§ Records for the task
>> BEGIN

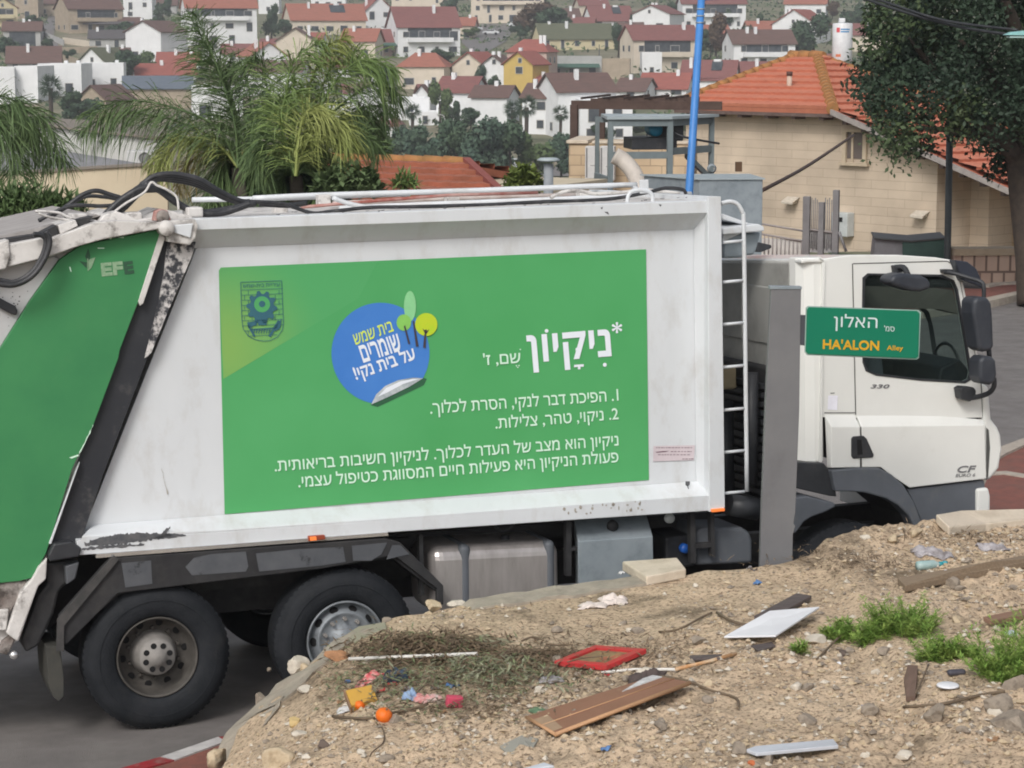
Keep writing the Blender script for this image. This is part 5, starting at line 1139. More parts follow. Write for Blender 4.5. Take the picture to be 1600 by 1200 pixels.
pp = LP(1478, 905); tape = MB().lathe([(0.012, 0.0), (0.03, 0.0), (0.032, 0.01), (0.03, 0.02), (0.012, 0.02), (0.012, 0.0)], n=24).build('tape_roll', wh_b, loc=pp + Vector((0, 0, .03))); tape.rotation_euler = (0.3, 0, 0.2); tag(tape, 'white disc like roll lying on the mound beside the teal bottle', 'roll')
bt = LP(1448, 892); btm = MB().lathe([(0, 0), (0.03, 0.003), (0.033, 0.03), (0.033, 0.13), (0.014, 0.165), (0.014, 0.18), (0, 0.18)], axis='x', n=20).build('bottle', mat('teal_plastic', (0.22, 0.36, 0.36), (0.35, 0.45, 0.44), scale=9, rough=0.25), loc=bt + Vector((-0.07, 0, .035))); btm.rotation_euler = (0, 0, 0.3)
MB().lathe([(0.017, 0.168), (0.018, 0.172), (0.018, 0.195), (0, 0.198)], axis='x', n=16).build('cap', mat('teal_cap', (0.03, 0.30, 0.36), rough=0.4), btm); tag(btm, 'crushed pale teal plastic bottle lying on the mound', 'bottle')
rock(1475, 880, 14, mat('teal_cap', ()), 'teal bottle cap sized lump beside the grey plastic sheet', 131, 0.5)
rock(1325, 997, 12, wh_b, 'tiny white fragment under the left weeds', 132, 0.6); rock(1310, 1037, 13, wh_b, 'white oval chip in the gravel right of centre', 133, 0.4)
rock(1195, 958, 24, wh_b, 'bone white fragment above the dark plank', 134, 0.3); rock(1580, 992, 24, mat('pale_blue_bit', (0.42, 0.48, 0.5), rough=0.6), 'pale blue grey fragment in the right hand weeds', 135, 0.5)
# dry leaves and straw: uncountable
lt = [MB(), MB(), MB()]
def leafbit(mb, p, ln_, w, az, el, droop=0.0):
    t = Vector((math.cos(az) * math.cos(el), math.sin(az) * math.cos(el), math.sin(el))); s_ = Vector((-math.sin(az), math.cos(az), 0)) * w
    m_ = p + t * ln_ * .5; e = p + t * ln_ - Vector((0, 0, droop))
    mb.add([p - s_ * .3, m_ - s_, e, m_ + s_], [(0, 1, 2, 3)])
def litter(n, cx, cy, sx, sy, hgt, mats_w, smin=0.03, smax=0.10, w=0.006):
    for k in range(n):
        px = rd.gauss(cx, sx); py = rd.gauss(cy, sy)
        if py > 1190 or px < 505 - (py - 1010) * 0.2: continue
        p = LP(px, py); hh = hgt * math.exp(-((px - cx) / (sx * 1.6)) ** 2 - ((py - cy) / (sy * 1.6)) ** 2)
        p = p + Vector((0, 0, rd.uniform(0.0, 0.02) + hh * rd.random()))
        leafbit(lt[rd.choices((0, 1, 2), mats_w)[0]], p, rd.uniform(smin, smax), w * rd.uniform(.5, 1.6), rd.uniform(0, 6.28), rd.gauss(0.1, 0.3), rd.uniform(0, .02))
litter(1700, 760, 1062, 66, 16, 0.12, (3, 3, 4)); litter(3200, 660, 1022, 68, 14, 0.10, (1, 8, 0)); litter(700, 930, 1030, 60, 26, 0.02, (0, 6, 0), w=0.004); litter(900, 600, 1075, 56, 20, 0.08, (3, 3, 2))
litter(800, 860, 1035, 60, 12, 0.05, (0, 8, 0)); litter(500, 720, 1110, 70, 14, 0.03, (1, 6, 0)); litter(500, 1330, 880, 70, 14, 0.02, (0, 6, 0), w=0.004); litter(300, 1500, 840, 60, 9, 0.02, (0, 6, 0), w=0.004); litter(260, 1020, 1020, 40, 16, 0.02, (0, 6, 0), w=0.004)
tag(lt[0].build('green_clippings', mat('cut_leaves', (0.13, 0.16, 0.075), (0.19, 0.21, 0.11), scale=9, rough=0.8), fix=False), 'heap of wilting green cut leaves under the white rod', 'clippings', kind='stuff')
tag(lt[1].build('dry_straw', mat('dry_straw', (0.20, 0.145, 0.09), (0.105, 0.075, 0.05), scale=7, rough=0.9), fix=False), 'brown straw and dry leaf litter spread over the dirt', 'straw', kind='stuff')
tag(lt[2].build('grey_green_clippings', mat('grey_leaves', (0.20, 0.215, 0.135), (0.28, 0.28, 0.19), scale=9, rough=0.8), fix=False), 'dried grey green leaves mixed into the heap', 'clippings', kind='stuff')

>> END
>> BEGIN

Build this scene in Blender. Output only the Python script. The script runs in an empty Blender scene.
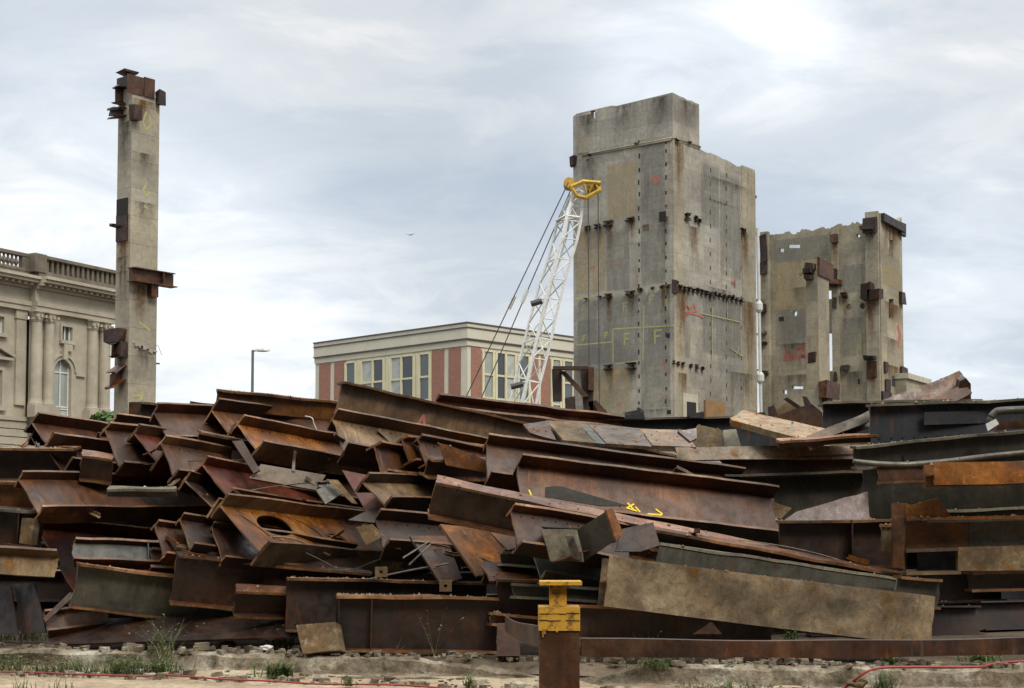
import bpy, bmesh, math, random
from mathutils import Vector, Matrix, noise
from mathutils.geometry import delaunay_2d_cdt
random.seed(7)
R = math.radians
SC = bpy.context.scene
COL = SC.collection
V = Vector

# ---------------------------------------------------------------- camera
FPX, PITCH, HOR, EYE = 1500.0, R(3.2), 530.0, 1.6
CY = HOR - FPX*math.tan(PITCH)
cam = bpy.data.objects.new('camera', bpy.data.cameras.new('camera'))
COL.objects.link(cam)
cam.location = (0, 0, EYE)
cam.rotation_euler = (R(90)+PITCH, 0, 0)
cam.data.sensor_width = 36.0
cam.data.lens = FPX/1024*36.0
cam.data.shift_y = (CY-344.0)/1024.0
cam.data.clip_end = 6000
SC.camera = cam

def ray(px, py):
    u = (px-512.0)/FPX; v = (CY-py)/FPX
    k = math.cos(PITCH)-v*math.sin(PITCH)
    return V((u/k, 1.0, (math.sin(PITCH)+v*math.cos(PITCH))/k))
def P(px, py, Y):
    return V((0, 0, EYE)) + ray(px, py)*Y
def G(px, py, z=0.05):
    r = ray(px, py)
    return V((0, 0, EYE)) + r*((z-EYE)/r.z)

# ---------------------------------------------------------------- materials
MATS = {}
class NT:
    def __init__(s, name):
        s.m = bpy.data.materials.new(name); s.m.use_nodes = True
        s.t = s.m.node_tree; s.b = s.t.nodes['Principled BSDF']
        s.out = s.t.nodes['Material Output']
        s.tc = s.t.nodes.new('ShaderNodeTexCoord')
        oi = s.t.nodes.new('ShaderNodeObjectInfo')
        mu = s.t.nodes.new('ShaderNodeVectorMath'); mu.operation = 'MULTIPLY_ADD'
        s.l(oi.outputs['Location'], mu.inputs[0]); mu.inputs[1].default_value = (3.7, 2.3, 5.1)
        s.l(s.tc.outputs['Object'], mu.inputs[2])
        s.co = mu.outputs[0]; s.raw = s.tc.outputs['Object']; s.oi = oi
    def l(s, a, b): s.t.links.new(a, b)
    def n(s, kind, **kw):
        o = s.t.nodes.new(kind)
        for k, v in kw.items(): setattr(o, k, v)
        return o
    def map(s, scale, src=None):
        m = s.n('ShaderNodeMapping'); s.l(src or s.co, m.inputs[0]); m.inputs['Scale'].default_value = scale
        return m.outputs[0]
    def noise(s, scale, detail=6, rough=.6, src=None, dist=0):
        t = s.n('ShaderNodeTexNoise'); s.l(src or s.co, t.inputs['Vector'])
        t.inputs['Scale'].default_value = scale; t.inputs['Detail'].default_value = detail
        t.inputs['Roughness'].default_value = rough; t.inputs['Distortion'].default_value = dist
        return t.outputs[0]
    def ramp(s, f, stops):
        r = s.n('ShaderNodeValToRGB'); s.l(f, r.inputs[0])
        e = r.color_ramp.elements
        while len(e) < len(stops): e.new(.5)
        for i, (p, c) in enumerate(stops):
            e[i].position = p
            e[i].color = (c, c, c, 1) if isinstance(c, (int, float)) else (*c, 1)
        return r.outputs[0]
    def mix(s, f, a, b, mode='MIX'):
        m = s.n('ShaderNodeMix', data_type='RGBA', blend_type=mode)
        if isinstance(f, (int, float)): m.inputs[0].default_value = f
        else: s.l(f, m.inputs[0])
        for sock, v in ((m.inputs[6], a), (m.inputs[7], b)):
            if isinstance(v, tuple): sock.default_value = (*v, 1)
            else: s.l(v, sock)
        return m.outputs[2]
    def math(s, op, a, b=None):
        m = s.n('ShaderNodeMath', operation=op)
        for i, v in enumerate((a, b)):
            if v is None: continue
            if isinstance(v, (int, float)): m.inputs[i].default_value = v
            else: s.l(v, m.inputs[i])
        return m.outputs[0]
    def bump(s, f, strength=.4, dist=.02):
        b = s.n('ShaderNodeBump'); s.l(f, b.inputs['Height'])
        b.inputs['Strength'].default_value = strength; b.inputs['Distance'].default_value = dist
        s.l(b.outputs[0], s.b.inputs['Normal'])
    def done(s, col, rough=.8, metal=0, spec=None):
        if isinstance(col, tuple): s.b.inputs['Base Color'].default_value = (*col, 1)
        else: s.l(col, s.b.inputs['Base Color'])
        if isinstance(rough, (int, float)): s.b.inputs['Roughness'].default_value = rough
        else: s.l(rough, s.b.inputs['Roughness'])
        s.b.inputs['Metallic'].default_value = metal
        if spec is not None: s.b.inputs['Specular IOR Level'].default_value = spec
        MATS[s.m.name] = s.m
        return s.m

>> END

§ Task
Extract every line containing the string "scene" from the data above.

§ Expected output
Build this scene in Blender. Output only the Python script. The script runs in an empty Blender scene.
SC = bpy.context.scene